In terms of sectoral uptake (2022/23), the incentive is predominantly utilised by the Financial and business services (53%) sector followed by the Manufacturing sector (28%).
Other incentives for innovation which will continue to receive government support include the Support Programme for Industrial Innnovation (SPII) and the Technology and Human Resources for Industry Programme (THRIP).
Services Incentives
R 3.2 Bn over 3 years (MTEF) growing from R 1.06 Bn to 1.13 Bn per annum
Of the R16.9 billion allocated to Incentives Programmes over the period ahead, services investment incentives account for 19.5% (R3.3 billion). While expenditure grew by an average of 0.8% annually between 2022 and 2026, it is projected to increase by 3.5% per year over the next three years, with forecast spending of R1.06 billion in FY27, R1.1 billion in FY28 and R1.13 billion in FY29. Although services incentives will represent a slightly smaller share of the total allocation compared to previous years, the absolute value is higher.

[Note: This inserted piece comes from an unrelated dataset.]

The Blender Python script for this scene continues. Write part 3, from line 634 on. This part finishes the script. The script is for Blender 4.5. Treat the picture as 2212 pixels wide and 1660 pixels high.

These incentives aim to promote investment and job creation in the services sector and include programmes such as the Global Business Services (GBS) Programme and Film and Television Production incentives. The GBS Programme, administered by the DTIC, seeks to attract offshore BPO and shared services operations to South Africa, supporting export revenue and employment, particularly for youth, through performance-based grants linked to verified job creation and compliance with prescribed requirements.